▶ _WRITTEN PROBLEM_
Write out, word for word, only the data from its first line to the line containing "-0.42, 0.86))).to_track_quat('-Z', 'Y').to_euler()".
::::::::::
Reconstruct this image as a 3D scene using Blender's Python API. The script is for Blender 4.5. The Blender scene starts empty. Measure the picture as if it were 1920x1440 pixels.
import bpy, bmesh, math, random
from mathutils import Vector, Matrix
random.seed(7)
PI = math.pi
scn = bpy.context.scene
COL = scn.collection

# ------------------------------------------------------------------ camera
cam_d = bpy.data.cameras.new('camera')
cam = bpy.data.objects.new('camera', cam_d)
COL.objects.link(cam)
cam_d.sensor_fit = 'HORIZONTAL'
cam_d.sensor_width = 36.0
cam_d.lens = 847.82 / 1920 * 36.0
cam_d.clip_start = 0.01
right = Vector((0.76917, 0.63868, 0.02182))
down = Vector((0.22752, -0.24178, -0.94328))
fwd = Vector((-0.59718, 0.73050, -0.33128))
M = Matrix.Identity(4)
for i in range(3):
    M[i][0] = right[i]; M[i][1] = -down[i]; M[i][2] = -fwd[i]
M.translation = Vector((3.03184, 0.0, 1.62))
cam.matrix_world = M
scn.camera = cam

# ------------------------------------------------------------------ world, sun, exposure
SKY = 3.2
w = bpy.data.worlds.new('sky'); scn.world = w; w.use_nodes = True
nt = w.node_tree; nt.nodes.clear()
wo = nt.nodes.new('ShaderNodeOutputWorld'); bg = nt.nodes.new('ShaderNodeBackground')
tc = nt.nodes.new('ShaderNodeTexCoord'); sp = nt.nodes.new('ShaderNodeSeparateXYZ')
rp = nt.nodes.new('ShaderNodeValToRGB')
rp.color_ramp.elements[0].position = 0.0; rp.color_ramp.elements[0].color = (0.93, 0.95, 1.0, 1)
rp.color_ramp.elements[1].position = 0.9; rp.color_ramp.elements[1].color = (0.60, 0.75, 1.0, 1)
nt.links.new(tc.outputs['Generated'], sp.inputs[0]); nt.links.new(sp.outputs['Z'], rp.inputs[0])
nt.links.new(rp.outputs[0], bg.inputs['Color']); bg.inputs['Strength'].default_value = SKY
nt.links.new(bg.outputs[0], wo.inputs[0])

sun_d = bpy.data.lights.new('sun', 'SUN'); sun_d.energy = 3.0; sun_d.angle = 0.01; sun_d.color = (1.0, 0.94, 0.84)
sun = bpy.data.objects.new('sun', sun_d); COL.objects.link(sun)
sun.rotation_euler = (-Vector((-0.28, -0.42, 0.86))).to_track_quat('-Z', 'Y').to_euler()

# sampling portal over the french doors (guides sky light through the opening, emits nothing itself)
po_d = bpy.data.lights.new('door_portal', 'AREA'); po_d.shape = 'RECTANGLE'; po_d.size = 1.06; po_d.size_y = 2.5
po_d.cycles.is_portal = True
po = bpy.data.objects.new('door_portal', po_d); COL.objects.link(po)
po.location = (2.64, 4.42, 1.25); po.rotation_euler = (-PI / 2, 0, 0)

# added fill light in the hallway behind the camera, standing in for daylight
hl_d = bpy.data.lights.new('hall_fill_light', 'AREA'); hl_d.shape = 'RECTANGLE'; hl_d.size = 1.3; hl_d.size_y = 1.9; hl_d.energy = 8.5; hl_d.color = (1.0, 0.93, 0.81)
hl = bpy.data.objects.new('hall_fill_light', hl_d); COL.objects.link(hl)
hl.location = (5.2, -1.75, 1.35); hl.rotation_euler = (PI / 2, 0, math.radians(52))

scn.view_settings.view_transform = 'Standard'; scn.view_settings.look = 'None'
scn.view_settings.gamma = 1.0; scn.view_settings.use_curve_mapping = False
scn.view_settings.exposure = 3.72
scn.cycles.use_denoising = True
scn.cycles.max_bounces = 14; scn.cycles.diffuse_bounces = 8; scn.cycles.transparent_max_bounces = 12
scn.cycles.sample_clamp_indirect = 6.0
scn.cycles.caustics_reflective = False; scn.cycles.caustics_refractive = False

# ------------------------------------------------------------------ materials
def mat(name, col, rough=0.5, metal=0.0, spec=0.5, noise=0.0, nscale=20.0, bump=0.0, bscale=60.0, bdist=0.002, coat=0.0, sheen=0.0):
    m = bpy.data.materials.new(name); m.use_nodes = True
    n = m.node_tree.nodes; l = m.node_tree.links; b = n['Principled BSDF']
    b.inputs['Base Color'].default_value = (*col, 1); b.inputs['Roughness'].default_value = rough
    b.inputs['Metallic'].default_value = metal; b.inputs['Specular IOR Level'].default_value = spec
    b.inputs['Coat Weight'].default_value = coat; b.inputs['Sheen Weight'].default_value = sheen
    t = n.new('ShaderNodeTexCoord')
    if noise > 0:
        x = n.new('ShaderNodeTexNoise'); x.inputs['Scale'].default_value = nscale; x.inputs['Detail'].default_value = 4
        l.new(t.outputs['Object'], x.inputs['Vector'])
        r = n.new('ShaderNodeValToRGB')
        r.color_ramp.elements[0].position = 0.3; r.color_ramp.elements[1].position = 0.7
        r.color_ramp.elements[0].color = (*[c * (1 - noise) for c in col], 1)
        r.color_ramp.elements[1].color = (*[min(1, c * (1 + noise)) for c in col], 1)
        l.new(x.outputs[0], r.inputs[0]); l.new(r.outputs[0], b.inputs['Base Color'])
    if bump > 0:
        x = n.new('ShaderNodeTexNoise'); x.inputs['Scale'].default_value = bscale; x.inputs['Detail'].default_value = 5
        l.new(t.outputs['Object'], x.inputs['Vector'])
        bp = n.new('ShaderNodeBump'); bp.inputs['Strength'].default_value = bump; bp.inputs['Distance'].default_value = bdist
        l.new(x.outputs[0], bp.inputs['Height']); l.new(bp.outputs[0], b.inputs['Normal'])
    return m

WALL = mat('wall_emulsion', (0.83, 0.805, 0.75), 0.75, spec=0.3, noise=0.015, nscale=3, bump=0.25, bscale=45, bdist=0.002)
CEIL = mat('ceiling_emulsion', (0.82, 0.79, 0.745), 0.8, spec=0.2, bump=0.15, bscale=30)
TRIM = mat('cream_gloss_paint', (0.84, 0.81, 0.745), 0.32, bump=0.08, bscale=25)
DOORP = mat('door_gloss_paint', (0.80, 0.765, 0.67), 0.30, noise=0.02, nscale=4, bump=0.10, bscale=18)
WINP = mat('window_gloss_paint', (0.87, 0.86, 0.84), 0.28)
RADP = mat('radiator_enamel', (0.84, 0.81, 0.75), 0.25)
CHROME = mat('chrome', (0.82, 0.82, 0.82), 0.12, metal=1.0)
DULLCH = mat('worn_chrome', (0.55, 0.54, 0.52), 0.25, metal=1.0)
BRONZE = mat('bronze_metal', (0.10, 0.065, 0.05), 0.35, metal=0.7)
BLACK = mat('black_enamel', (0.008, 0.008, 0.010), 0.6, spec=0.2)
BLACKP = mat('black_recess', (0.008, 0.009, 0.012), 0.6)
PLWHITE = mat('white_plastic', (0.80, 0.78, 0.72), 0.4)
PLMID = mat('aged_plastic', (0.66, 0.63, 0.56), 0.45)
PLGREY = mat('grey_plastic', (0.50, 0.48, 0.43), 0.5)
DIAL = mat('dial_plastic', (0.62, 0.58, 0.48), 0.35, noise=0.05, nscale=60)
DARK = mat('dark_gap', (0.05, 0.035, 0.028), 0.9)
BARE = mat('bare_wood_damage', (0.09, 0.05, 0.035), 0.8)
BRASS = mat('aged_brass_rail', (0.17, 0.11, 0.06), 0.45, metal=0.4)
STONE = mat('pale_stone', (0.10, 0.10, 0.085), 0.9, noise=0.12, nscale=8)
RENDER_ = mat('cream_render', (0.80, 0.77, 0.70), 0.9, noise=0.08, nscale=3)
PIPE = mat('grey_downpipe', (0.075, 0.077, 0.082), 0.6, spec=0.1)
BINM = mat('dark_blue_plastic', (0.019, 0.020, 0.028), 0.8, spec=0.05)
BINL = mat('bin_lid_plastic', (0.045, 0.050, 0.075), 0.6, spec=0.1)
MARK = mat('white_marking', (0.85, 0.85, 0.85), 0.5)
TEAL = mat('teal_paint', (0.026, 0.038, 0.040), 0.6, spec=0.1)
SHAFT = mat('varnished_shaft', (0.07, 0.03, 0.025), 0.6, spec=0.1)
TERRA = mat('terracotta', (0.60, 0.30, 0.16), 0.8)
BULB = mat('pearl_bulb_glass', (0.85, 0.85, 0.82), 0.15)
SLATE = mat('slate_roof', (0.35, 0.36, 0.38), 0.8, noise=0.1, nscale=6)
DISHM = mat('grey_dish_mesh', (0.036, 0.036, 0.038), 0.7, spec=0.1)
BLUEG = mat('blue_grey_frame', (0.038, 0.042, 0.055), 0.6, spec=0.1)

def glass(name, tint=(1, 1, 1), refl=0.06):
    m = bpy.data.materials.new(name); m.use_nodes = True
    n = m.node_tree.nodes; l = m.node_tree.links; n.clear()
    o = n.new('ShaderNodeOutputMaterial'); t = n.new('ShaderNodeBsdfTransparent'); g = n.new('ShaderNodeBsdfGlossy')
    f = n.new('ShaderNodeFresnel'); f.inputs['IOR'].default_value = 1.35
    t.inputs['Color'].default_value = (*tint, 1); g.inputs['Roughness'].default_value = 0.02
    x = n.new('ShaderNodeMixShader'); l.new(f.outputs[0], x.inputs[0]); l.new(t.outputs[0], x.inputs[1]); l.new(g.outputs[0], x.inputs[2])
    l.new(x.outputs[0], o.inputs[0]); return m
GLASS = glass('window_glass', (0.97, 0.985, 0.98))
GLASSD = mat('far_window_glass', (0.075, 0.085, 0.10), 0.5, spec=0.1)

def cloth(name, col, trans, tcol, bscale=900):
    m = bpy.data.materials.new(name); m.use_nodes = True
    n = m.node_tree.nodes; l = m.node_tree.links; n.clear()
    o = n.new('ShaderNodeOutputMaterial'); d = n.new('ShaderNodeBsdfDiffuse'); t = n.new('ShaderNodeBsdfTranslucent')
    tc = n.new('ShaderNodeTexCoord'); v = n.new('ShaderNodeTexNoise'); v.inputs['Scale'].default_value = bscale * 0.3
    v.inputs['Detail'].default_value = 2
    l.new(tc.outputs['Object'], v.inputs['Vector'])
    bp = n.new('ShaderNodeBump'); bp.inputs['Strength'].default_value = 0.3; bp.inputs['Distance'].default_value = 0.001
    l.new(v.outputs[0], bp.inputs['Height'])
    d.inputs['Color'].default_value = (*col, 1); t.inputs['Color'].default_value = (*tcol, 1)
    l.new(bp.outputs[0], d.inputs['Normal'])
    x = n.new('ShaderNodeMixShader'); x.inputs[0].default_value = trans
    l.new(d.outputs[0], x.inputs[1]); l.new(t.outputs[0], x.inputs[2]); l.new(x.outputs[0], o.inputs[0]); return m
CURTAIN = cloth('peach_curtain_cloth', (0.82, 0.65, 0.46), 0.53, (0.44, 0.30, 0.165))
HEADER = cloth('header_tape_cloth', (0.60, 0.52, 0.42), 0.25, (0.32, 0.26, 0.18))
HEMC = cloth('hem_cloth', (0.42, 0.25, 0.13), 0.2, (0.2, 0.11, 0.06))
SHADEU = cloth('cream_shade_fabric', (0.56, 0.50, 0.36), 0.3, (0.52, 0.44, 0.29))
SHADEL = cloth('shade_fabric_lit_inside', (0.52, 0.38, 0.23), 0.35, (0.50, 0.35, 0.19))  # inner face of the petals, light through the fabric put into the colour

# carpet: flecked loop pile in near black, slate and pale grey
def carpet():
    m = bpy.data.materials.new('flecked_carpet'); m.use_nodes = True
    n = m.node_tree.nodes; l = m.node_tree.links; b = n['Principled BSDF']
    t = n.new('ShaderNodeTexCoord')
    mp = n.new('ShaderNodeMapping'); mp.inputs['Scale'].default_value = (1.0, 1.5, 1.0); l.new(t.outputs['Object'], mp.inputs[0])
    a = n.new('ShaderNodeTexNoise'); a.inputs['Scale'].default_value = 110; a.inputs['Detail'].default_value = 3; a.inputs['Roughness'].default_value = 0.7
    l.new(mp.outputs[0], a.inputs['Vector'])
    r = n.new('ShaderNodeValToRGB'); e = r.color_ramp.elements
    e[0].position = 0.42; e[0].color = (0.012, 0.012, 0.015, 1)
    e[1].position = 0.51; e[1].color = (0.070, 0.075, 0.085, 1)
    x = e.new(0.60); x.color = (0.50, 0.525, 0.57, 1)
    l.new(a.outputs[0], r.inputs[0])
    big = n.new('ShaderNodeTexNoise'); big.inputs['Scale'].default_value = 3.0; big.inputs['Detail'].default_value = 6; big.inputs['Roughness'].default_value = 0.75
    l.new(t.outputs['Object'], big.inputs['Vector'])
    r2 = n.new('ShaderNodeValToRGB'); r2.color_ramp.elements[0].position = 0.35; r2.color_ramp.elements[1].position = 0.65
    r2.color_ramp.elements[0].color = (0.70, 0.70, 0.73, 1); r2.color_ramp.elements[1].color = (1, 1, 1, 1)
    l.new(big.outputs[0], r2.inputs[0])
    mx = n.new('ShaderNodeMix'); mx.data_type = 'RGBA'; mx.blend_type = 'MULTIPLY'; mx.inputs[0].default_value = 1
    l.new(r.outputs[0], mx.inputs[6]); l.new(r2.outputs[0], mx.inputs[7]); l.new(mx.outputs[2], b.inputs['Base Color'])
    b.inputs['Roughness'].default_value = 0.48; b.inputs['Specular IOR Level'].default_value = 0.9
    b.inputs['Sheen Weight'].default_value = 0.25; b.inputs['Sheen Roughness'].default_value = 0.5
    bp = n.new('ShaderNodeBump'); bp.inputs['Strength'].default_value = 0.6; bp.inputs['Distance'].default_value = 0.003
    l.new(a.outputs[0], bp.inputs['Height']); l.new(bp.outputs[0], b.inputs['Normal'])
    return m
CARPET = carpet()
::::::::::
▶ _CORRECT ANSWER_
Reconstruct this image as a 3D scene using Blender's Python API. The script is for Blender 4.5. The Blender scene starts empty. Measure the picture as if it were 1920x1440 pixels.
import bpy, bmesh, math, random
from mathutils import Vector, Matrix
random.seed(7)
PI = math.pi
scn = bpy.context.scene
COL = scn.collection

# ------------------------------------------------------------------ camera
cam_d = bpy.data.cameras.new('camera')
cam = bpy.data.objects.new('camera', cam_d)
COL.objects.link(cam)
cam_d.sensor_fit = 'HORIZONTAL'
cam_d.sensor_width = 36.0
cam_d.lens = 847.82 / 1920 * 36.0
cam_d.clip_start = 0.01
right = Vector((0.76917, 0.63868, 0.02182))
down = Vector((0.22752, -0.24178, -0.94328))
fwd = Vector((-0.59718, 0.73050, -0.33128))
M = Matrix.Identity(4)
for i in range(3):
    M[i][0] = right[i]; M[i][1] = -down[i]; M[i][2] = -fwd[i]
M.translation = Vector((3.03184, 0.0, 1.62))
cam.matrix_world = M
scn.camera = cam

# ------------------------------------------------------------------ world, sun, exposure
SKY = 3.2
w = bpy.data.worlds.new('sky'); scn.world = w; w.use_nodes = True
nt = w.node_tree; nt.nodes.clear()
wo = nt.nodes.new('ShaderNodeOutputWorld'); bg = nt.nodes.new('ShaderNodeBackground')
tc = nt.nodes.new('ShaderNodeTexCoord'); sp = nt.nodes.new('ShaderNodeSeparateXYZ')
rp = nt.nodes.new('ShaderNodeValToRGB')
rp.color_ramp.elements[0].position = 0.0; rp.color_ramp.elements[0].color = (0.93, 0.95, 1.0, 1)
rp.color_ramp.elements[1].position = 0.9; rp.color_ramp.elements[1].color = (0.60, 0.75, 1.0, 1)
nt.links.new(tc.outputs['Generated'], sp.inputs[0]); nt.links.new(sp.outputs['Z'], rp.inputs[0])
nt.links.new(rp.outputs[0], bg.inputs['Color']); bg.inputs['Strength'].default_value = SKY
nt.links.new(bg.outputs[0], wo.inputs[0])

sun_d = bpy.data.lights.new('sun', 'SUN'); sun_d.energy = 3.0; sun_d.angle = 0.01; sun_d.color = (1.0, 0.94, 0.84)
sun = bpy.data.objects.new('sun', sun_d); COL.objects.link(sun)
sun.rotation_euler = (-Vector((-0.28, -0.42, 0.86))).to_track_quat('-Z', 'Y').to_euler()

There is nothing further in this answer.